Reg O $100,000 Limit to Executive Officers

Posted By: Kelsey D

Reg O $100,000 Limit to Executive Officers - 06/20/14 07:31 PM

Here's my scenario. At the time a $160,000 loan was made to an executive officer, it was a first lien mortgage on his residence, so it was excluded from the $100,000 limit. However, a year later, the EO purchased a new residence and obtained a first mortgage from Their Bank and a second mortgage from Our Bank. The $100,000 second mortgage clearly counts towards the limit. EO still owns the other property and has the original loan, and now 10 years later, he's selling it on land contract. The balance is still over $100,000. My question is, even though the loan was originally excluded from the $100,000 limit when it was booked because it was his residence, do we now have to include it when we make new loans since it is no longer his residence?
Posted By: Dan Persfull

Re: Reg O $100,000 Limit to Executive Officers - 06/20/14 07:46 PM

The loan is still his obligation so how do you propose to exclude it?
Posted By: Kelsey D

Re: Reg O $100,000 Limit to Executive Officers - 06/20/14 08:51 PM

It was excludable when it was booked, and the loan has not been touched since. My fear is that it should be included now, and the EO is well over $100,000.
Posted By: Kelsey D

Re: Reg O $100,000 Limit to Executive Officers - 06/23/14 12:32 PM

So where did we go wrong? Were we okay to leave the original loan alone since it was excludable when it was booked? Did the problem start when we continued to make loans to the EO causing the aggregate to go higher and higher above the $100,000 limit? We shouldn't have made the second mortgage on his new residence or the auto loan several years later.
Posted By: Kelsey D

Re: Reg O $100,000 Limit to Executive Officers - 06/23/14 01:01 PM

Does the fact that he was not an EO when the original loan was made matter? He was an EO when the he bought the new residence and got the second mortgage from us.
Posted By: Combustible

Re: Reg O $100,000 Limit to Executive Officers - 06/24/14 02:25 PM

I'm not a guru, but prior to his becoming an EO, his debt should have been reviewed and taken under consideration at that time. We just had a board member become the CEO and ran across a situation that was not reviewed prior to his election. He closed a credit card account so his aggregate debt would not be an issue.
Posted By: Kathleen O. Blanchard

Re: Reg O $100,000 Limit to Executive Officers - 06/24/14 02:38 PM

Was he an EO or not when the first loan was made? You say he was and then that he wasn't. If he was, you had a problem when he purchased a new residence.

Posted By: Kelsey D

Re: Reg O $100,000 Limit to Executive Officers - 06/24/14 03:09 PM

I apologize for the confusion. After starting my question, I found out that he became an EO about a month after the original loan was made.

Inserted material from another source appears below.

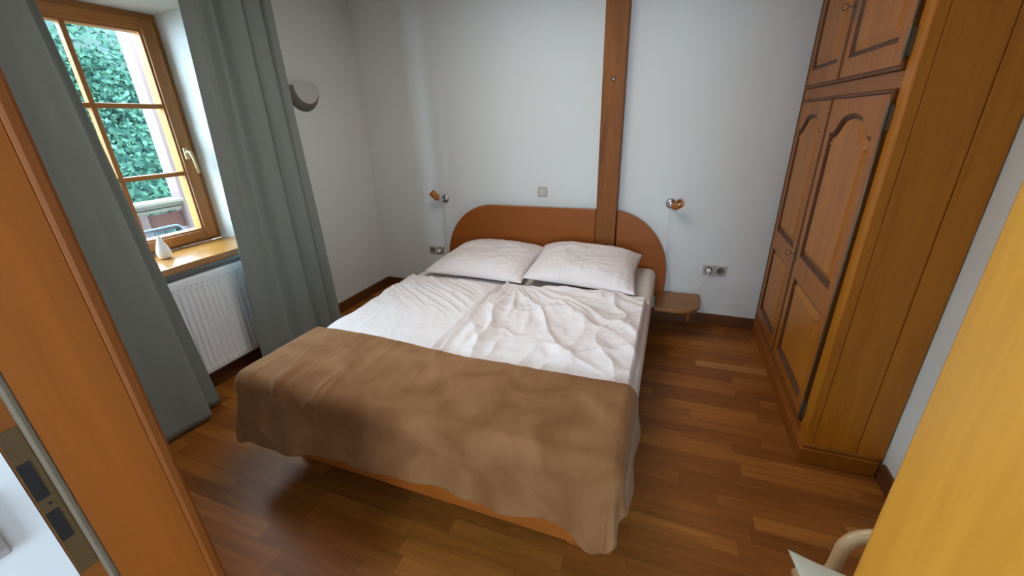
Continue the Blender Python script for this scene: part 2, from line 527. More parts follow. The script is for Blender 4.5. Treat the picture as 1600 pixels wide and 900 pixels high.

When he became an EO, the loan was included in the unlimited amount as a 1st lien on his residence. Even if it had been an "other purpose" loan and over $100,000, I understand that this would not be a violation since it was made before he became an EO. However, no new loans could be made or existing loans renewed except in compliance with Reg O.

My question is, when he bought a new residence a year later, did this original loan move from the "unlimited" bucket to the "other purpose" bucket?

My hunch is yes. If the original dwelling became a second home, I'd be okay with leaving it in the "unlimited" bucket because it was still his residence and we were not using that exception for the other residence (we don't have the 1st). However, he's selling it on land contract. It is no longer his residence. I'm thinking that we shouldn't have made the $100,000 2nd lien loan the following year, knowing that his original loan, still over $100,000 was jumping buckets. And we certainly should not have made the $12,000 auto loan a decade later when his current outstanding debt included $120,000 on a dwelling that is no longer his residence, and a $70,000 junior lien on his residence.

IMO, we've got a Reg O violation. The violation is not the original loan that was made before he was an EO. IMO, the violation is the subsequent loans that put him even further over $100,000. However, a compliance consultant assured me all is well. I want to agree but don't, and I can't find any guidance or interpretive letters that address this situation. There was one FDIC letter about an EO getting a loan for a new primary residence and not paying the orignal mortgage because of its inability to sell. However, that advisory opinion had more to do with the loans being made prior to 1991 when FDIC banks had to comply with 22(g) of the Federal Reserve Act.